# [Data segment]
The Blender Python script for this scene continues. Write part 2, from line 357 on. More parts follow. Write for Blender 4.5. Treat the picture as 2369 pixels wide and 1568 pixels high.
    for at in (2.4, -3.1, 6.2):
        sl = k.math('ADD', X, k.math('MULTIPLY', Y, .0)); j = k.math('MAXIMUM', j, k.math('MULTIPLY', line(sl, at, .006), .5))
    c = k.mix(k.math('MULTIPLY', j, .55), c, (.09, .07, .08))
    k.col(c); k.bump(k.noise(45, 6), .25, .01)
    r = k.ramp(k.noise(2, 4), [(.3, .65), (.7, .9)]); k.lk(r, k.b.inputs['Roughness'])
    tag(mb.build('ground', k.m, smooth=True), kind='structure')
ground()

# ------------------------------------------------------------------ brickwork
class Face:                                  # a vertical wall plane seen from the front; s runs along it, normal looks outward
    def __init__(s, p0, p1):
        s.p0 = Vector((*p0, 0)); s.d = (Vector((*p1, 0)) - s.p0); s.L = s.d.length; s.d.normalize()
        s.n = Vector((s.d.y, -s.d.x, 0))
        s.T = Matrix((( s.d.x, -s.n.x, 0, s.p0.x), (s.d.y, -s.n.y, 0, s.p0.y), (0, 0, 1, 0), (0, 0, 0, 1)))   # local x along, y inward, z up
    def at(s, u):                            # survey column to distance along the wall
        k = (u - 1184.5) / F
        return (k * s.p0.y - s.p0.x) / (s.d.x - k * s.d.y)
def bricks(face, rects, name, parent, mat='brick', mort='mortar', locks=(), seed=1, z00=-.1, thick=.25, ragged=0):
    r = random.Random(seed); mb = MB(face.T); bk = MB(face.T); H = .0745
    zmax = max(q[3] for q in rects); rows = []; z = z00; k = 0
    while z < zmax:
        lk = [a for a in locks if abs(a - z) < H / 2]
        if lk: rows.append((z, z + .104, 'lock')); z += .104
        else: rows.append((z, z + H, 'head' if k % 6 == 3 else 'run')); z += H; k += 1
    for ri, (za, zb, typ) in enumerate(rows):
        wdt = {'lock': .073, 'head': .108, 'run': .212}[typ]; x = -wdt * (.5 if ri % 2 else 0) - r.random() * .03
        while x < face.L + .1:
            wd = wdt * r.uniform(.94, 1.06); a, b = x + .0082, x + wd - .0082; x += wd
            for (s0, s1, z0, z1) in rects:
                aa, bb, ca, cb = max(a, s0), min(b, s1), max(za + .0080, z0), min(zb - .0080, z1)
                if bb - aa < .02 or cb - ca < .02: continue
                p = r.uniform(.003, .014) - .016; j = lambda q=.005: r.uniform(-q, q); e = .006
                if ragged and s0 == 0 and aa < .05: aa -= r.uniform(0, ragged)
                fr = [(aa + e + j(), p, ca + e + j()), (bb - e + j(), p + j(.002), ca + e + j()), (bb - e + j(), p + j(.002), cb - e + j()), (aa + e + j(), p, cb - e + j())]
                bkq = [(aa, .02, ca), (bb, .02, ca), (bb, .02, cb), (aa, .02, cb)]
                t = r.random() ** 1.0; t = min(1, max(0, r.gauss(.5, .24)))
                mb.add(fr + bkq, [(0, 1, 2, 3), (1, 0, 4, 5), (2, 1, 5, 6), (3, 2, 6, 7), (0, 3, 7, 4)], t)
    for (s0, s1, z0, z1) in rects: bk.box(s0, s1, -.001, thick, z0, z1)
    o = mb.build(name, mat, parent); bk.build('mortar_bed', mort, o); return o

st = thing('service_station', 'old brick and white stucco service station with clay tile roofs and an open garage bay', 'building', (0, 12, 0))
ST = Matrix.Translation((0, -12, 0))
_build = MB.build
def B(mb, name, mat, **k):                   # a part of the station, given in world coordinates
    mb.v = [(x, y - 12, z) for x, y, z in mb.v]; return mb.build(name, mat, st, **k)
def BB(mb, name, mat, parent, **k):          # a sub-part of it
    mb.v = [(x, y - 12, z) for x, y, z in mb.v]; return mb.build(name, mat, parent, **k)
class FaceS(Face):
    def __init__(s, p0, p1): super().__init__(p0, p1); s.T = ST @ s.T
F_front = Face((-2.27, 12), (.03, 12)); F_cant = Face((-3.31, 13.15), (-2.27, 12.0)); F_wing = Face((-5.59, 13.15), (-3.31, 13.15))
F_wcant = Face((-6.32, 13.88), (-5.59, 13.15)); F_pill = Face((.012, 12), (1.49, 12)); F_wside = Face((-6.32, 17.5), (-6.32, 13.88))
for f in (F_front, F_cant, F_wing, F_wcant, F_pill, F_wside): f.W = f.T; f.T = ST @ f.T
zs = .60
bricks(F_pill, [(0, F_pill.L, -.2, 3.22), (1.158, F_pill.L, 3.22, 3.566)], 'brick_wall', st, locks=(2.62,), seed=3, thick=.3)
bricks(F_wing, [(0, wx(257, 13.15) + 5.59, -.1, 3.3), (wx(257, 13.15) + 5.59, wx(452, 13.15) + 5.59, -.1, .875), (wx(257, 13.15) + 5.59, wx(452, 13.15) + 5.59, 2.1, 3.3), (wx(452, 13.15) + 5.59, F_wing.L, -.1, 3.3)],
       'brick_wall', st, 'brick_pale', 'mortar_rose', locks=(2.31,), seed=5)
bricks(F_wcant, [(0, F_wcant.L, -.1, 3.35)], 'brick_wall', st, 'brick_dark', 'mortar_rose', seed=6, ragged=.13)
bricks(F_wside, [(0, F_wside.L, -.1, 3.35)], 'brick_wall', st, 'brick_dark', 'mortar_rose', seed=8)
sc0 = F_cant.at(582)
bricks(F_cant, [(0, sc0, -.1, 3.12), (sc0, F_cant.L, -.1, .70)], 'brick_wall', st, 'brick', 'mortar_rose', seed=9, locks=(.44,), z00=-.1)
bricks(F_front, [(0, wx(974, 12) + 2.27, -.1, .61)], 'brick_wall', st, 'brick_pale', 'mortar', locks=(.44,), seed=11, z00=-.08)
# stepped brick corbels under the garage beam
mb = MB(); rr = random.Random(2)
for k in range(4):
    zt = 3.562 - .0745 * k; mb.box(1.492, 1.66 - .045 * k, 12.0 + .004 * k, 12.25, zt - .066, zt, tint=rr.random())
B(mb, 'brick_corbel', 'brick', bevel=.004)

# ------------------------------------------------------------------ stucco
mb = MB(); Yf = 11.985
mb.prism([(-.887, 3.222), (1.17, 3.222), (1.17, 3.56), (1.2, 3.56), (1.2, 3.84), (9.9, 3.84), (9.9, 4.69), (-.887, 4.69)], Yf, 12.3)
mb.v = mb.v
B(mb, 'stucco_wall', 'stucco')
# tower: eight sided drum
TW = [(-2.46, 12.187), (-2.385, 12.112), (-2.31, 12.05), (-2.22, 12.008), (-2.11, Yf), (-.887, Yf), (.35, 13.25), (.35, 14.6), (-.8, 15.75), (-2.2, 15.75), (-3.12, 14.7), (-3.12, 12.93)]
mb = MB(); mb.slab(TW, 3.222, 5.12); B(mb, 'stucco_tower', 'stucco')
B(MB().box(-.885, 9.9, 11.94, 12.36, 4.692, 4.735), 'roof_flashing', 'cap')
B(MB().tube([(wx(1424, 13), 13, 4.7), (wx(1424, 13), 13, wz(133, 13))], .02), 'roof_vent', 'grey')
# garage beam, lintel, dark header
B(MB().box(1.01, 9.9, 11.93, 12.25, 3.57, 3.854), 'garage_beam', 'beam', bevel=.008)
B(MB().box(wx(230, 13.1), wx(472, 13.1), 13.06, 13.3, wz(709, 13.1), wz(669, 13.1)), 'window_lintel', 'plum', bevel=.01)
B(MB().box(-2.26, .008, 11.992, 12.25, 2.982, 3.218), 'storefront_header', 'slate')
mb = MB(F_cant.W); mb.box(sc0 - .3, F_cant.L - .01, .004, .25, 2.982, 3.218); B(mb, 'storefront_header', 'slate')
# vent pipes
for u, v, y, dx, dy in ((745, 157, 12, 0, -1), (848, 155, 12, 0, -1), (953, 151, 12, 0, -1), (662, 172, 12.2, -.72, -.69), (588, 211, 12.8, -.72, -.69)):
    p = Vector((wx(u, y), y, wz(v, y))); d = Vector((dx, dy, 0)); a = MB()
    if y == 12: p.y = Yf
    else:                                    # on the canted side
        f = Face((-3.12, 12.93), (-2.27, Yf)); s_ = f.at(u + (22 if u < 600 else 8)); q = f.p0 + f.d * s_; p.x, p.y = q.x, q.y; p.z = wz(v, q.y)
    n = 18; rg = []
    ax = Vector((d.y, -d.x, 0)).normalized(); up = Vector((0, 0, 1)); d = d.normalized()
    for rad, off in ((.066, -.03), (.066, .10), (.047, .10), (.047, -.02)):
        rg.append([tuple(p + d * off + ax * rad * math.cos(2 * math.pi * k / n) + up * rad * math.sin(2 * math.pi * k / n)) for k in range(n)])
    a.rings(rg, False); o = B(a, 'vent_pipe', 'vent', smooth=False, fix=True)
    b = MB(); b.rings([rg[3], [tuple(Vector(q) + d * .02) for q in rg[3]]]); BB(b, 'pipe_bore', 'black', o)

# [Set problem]
Each line from the one bearing "st, 'brick_dark', 'mortar_rose', seed=8)" through the one bearing "B(mb, 'brick_corbel', 'brick', bevel=.004)" is to be duplicated without change; all remaining lines are to be left out.

# [Result of this task]
bricks(F_wside, [(0, F_wside.L, -.1, 3.35)], 'brick_wall', st, 'brick_dark', 'mortar_rose', seed=8)
sc0 = F_cant.at(582)
bricks(F_cant, [(0, sc0, -.1, 3.12), (sc0, F_cant.L, -.1, .70)], 'brick_wall', st, 'brick', 'mortar_rose', seed=9, locks=(.44,), z00=-.1)
bricks(F_front, [(0, wx(974, 12) + 2.27, -.1, .61)], 'brick_wall', st, 'brick_pale', 'mortar', locks=(.44,), seed=11, z00=-.08)
# stepped brick corbels under the garage beam
mb = MB(); rr = random.Random(2)
for k in range(4):
    zt = 3.562 - .0745 * k; mb.box(1.492, 1.66 - .045 * k, 12.0 + .004 * k, 12.25, zt - .066, zt, tint=rr.random())
B(mb, 'brick_corbel', 'brick', bevel=.004)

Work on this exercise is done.